Exercise prompt » Leaving out every picture, retype the lines below from the top through the one that contains "sc.camera = cam".

******************************

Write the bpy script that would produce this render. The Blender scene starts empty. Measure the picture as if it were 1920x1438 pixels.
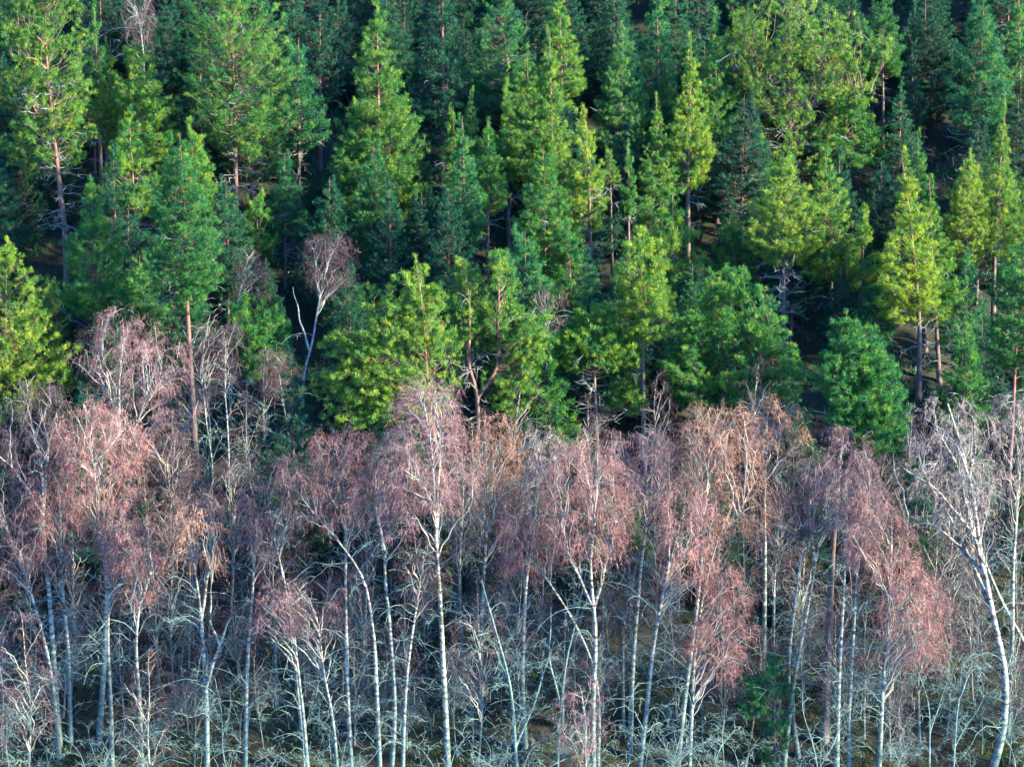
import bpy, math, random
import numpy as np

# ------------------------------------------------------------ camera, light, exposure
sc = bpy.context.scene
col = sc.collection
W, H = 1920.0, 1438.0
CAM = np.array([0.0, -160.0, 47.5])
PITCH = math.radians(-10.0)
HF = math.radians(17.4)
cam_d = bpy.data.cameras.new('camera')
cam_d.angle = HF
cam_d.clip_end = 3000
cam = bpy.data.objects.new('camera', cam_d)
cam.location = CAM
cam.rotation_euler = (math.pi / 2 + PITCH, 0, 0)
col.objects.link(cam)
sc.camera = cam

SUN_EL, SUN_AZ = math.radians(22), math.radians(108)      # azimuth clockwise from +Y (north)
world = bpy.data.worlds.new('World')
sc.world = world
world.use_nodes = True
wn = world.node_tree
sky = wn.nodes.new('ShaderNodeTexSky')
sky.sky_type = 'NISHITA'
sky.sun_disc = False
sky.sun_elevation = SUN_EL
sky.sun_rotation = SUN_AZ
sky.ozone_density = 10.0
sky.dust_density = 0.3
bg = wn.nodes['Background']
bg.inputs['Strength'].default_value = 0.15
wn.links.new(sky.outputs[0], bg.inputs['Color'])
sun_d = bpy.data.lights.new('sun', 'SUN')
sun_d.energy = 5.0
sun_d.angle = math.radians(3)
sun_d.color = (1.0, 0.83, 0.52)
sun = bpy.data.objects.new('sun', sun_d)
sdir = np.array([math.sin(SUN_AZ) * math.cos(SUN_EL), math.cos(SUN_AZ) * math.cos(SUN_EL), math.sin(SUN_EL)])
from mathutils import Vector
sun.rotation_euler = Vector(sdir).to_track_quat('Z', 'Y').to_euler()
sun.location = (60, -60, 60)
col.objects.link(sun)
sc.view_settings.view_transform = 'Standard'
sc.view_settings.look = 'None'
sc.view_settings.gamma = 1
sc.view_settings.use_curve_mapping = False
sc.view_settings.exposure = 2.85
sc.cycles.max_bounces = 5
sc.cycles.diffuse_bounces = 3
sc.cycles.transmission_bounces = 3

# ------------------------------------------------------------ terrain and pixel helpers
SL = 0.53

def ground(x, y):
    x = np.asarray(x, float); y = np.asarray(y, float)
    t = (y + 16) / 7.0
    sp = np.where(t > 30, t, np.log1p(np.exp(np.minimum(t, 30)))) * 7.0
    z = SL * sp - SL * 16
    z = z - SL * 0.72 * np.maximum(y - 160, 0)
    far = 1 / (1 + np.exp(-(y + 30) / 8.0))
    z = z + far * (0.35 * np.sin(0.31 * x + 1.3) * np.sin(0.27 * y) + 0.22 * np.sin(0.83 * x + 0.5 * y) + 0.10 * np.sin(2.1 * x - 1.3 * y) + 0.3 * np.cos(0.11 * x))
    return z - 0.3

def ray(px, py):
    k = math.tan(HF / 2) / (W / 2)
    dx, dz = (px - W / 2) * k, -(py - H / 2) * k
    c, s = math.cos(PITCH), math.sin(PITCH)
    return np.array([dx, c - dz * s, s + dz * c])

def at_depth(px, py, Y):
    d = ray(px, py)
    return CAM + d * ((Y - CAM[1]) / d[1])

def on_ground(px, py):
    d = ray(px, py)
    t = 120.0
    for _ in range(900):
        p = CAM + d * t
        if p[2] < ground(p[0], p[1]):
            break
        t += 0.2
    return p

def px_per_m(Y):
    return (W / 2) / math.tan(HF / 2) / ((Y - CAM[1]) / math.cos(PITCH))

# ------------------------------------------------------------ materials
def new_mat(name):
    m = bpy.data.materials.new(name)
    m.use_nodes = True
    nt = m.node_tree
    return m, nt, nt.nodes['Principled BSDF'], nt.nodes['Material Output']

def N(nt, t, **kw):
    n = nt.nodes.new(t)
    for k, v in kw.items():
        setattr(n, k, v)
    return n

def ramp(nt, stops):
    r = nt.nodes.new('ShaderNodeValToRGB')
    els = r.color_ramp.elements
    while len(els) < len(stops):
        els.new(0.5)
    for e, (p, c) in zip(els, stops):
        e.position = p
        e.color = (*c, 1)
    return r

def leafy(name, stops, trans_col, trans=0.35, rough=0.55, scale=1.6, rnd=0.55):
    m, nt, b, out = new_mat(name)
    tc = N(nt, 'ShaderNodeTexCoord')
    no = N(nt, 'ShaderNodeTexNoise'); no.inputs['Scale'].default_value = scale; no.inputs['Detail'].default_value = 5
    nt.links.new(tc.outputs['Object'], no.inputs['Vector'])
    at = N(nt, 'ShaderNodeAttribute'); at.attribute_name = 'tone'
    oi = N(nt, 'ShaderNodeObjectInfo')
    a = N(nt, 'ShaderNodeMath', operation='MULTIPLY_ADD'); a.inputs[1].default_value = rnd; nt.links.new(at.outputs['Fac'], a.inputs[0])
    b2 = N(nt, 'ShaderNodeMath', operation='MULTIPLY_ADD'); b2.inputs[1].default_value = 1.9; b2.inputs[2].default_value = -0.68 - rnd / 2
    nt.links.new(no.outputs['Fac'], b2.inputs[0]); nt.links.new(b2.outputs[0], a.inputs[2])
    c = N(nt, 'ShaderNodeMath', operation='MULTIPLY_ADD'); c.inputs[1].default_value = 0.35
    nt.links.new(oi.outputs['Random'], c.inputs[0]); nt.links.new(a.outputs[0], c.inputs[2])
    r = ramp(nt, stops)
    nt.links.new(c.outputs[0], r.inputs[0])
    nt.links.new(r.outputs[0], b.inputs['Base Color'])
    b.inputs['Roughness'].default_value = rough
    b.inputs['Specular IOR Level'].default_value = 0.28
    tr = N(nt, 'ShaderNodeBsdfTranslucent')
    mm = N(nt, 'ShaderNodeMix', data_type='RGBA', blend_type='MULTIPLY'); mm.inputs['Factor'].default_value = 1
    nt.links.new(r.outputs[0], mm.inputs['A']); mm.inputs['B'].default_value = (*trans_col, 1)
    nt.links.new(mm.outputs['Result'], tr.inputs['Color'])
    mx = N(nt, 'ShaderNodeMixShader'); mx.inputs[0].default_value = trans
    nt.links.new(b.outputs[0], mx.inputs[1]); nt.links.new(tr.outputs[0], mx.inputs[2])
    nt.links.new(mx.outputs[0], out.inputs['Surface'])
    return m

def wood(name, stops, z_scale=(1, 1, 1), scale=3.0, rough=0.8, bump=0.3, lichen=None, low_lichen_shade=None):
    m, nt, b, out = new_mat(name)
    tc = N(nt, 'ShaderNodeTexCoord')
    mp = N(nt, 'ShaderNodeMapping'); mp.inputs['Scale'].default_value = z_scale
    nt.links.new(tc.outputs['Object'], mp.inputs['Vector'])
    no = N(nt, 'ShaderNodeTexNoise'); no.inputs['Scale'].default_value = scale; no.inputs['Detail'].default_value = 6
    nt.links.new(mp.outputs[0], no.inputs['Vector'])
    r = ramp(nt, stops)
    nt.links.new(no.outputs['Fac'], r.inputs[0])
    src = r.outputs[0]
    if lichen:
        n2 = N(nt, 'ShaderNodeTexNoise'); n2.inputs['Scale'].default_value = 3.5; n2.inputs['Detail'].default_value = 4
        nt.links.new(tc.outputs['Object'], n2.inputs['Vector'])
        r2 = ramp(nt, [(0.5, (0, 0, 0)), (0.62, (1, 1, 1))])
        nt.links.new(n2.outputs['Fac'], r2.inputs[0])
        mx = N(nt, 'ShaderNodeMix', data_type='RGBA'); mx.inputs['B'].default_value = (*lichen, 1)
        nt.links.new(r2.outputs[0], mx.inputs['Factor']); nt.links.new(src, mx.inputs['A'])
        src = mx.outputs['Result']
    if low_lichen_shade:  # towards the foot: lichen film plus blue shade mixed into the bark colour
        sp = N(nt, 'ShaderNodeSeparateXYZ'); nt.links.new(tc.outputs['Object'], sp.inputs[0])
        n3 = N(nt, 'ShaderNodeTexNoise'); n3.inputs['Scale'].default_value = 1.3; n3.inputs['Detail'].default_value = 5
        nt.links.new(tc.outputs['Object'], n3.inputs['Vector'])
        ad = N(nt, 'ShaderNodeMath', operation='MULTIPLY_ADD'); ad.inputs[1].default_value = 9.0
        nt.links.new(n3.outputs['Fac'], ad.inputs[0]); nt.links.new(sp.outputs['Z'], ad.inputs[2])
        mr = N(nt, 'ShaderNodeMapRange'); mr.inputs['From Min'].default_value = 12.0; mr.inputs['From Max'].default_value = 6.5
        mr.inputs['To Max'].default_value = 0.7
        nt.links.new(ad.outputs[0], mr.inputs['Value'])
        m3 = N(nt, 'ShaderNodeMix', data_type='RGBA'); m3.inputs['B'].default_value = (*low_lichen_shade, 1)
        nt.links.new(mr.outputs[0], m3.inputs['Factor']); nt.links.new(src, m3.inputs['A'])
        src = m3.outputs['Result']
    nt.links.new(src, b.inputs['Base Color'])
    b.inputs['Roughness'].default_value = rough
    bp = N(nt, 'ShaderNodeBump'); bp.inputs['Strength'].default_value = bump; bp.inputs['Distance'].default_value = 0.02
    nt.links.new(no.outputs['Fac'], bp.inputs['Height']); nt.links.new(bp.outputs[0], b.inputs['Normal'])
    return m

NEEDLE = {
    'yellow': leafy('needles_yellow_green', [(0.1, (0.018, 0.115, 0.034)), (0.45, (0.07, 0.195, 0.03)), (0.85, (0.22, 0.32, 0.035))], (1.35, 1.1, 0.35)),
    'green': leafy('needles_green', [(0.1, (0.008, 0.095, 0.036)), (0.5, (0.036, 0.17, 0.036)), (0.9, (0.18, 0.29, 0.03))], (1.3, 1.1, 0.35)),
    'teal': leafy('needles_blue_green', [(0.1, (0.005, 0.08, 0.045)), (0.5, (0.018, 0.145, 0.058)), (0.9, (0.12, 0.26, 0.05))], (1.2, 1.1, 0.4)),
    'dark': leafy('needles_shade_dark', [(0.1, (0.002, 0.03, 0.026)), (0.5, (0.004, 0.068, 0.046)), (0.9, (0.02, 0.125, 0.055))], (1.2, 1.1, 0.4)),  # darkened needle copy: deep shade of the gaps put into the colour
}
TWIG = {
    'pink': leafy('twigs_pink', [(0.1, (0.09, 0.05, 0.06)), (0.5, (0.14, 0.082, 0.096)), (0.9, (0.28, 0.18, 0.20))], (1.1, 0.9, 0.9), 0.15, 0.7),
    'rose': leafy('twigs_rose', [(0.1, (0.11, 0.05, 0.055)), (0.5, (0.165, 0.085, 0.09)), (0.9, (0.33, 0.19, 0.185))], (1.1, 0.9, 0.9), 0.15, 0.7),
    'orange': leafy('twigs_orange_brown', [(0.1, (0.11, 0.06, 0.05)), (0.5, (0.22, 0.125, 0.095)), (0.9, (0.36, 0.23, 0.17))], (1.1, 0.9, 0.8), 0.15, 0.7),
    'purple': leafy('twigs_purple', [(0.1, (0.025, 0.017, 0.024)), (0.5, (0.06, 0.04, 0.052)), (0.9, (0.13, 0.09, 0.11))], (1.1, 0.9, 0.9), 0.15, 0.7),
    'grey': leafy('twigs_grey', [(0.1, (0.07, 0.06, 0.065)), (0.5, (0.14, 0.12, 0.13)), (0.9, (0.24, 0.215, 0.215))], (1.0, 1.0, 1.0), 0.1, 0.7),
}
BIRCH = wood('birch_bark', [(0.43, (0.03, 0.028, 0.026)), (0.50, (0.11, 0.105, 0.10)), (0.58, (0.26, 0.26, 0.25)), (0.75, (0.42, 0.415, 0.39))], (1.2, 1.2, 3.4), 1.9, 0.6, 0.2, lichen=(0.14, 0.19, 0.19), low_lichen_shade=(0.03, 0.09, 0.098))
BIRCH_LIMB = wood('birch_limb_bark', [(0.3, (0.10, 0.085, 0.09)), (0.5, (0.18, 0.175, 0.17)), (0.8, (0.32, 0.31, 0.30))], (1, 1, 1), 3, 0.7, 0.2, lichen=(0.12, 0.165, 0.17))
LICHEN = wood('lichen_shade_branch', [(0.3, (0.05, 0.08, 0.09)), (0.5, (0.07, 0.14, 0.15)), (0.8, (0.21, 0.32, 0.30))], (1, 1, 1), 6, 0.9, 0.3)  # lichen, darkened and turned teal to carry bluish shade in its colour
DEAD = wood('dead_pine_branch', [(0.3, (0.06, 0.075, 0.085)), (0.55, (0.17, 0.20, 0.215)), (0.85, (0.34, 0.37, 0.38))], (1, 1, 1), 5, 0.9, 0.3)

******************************

Full solution »
Write the bpy script that would produce this render. The Blender scene starts empty. Measure the picture as if it were 1920x1438 pixels.
import bpy, math, random
import numpy as np

# ------------------------------------------------------------ camera, light, exposure
sc = bpy.context.scene
col = sc.collection
W, H = 1920.0, 1438.0
CAM = np.array([0.0, -160.0, 47.5])
PITCH = math.radians(-10.0)
HF = math.radians(17.4)
cam_d = bpy.data.cameras.new('camera')
cam_d.angle = HF
cam_d.clip_end = 3000
cam = bpy.data.objects.new('camera', cam_d)
cam.location = CAM
cam.rotation_euler = (math.pi / 2 + PITCH, 0, 0)
col.objects.link(cam)
sc.camera = cam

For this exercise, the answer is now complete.